Collins, who came to fame with Channel 4’s The Friday Night Project, denies harassment.

In her closing statement, Collins’s barrister Sonia Woodley QC asked the jury: “Has this previously pleasant man become a monster overnight and hit her constantly, hundreds of times causing hundreds of bruises? And yet we don’t have any independent evidence that that was the case.

“Anna Larke describes the defendant as a wife-beater and that is a very serious allegation to make.

“But, members of the jury, there is something even worse. That is to be convicted as a wife-beater when you are no such thing.”

Ms Woodley said the jury could not know for certain that Collins’s explanation for that fact the sex list was predominantly written in his handwriting was wrong.

“How could you exclude the possibility that the defendant’s explanation might be right?
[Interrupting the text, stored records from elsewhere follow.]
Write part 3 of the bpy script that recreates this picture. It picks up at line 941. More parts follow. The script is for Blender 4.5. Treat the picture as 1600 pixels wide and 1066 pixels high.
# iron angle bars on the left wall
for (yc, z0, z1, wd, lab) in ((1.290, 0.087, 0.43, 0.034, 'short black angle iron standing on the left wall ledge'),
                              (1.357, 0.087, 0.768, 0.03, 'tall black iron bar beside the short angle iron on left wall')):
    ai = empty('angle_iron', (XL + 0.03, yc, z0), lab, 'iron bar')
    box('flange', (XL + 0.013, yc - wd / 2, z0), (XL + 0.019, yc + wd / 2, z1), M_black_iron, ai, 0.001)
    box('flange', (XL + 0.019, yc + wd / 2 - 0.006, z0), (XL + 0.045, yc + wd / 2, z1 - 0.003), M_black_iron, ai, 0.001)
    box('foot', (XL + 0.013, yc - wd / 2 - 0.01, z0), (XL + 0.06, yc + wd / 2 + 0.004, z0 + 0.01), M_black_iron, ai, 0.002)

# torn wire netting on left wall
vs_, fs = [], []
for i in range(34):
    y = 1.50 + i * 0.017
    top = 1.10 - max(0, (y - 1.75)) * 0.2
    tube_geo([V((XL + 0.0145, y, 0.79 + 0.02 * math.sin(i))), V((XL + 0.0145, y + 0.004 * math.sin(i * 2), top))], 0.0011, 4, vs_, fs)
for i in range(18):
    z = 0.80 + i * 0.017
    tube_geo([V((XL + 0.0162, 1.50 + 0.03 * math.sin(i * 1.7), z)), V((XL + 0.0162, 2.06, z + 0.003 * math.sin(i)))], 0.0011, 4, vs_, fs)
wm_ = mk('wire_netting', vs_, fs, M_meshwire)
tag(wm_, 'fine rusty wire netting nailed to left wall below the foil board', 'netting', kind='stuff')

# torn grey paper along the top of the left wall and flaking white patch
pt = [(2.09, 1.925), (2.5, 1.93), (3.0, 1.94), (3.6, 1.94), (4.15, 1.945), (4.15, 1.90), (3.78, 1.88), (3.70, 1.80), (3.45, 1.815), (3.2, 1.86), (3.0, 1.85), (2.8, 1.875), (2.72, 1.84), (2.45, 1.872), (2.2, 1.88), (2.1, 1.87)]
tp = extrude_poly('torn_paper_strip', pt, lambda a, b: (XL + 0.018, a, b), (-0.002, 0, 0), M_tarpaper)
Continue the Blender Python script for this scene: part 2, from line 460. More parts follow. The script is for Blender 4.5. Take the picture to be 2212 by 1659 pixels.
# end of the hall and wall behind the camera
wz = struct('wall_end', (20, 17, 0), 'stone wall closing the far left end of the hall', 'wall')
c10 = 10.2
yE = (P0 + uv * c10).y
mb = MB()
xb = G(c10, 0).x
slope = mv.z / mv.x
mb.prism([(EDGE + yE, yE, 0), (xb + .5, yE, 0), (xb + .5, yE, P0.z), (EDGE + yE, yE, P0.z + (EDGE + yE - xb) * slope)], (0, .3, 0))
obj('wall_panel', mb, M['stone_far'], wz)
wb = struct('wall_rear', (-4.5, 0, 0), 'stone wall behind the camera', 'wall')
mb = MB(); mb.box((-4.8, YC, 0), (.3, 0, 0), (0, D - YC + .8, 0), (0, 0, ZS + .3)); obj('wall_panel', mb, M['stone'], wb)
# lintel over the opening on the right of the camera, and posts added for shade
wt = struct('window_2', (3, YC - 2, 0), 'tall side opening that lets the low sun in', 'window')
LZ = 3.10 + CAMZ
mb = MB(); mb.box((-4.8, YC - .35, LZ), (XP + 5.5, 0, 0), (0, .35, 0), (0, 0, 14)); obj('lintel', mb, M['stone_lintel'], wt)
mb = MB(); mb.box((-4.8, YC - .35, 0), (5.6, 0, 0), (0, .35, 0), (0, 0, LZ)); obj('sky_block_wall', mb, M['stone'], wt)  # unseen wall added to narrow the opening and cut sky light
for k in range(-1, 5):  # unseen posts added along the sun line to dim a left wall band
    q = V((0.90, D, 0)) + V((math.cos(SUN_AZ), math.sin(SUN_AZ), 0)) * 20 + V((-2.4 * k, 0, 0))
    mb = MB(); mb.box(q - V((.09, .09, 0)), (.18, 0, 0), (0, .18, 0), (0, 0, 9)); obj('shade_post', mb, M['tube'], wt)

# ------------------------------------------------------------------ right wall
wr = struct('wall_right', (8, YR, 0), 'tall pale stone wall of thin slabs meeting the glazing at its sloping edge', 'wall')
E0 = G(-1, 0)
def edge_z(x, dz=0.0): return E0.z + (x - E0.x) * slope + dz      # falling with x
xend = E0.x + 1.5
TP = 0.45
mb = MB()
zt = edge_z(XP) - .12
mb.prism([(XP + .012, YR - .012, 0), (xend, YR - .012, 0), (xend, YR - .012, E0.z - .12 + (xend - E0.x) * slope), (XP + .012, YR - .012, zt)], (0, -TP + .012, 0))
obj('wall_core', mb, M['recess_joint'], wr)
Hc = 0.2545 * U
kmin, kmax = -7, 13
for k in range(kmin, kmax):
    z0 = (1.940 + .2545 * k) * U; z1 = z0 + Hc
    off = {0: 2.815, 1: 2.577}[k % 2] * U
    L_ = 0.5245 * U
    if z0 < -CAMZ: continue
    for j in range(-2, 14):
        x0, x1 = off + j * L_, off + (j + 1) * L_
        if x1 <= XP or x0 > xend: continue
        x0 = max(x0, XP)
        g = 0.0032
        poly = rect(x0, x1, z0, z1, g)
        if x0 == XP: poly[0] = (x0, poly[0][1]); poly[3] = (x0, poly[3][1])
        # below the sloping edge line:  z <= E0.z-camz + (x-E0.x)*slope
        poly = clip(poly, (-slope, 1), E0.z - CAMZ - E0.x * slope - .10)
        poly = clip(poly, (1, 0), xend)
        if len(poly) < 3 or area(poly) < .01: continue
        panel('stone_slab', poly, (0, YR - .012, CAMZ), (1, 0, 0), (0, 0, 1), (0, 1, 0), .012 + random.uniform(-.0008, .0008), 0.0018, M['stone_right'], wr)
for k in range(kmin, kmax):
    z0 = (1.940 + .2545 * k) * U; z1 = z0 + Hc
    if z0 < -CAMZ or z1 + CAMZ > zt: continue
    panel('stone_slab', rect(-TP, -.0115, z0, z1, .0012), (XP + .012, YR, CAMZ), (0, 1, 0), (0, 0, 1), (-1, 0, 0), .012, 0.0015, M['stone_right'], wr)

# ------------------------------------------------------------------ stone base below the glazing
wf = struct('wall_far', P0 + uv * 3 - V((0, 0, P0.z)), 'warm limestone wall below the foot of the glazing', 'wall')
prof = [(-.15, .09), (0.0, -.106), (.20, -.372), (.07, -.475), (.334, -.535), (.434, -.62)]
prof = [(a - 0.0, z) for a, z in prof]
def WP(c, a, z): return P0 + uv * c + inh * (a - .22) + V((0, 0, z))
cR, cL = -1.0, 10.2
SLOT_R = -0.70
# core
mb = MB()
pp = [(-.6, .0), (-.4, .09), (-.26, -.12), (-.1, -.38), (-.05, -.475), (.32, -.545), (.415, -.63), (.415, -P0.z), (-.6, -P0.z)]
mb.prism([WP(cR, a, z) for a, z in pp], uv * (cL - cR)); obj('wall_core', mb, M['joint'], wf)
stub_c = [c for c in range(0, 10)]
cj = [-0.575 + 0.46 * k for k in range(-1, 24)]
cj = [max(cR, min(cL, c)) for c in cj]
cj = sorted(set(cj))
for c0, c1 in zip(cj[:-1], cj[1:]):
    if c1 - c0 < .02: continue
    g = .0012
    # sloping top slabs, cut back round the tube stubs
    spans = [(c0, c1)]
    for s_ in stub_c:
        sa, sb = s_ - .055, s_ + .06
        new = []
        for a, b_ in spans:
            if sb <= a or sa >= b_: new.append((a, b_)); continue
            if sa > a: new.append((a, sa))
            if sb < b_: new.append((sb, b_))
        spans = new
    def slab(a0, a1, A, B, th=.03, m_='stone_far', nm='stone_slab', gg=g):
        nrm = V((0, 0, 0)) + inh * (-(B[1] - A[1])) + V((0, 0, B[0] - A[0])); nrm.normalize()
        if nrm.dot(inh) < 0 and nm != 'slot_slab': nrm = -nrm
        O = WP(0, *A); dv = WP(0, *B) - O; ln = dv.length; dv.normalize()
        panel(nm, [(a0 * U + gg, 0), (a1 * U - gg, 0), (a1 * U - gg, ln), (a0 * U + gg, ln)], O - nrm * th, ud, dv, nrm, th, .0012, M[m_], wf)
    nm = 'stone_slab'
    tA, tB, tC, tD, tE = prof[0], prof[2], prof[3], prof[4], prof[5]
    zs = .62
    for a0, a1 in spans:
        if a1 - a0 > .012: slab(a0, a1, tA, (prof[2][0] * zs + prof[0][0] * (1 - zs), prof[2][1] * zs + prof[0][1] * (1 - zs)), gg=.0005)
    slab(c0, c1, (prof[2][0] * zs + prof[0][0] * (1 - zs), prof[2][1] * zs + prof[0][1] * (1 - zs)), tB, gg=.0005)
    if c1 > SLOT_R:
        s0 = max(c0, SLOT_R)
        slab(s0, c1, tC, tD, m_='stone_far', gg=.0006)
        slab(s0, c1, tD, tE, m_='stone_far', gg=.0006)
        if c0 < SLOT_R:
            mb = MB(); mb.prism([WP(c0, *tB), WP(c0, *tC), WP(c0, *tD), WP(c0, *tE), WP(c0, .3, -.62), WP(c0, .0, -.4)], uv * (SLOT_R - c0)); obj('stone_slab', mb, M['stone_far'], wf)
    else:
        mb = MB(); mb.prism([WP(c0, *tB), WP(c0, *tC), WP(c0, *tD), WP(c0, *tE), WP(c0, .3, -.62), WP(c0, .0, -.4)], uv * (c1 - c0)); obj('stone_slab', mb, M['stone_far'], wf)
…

That she wanted to unburden herself but found it too difficult to write it down herself?”

She went on to say that Ms Larke kept the notebook after the relationship had ended to hurt Collins. “This was a weapon she could deploy to get back at him and twist as to how it came into existence,” she added.

Previously, the court has heard a secret recording Ms Larke, 38, made of the entertainer verbally abusing her during a row last July.

On the recording he says to her “You bring the f****** demon out in me” as he insults her with a tirade of grossly offensive terms.

But Ms Woodley raised concerns about why only a selected part of the recording had been played to the trial, and that it had been deleted from the mobile phone she used to make the recording.

“It is suspicious and it is very worrying,” she said.

“We suggest that this is a document that has been doctored by her.”

Judge John Plumstead, summing up the case, asked the jury to ignore any feelings of concern or disapproval of the conduct of Collins and Ms Larke.

“Neither sympathy nor prejudice are good guides to fair judgment and you must put them to one side to do justice,” he said.

The Judge went on: “The complainant says she was subject to a series of physical attacks, causing her to fear violence from the defendant.

“On the other side, the defendant says he only slapped her twice in the circumstances which he says justified the very mild force he described.”

Shortly before the case was adjourned until tomorrow, the Judge told the jury: “You must examine, when you are deciding this case, those descriptions of violence and the threats of violence and ask yourselves this basic question: are you satisfied so you are sure that on at least two occasions on which you can all agree she has given a truthful and accurate account that Mr Collins was pursuing a course of conduct which put her in fear of violence?”

The trial will resume at 10.30am tomorrow.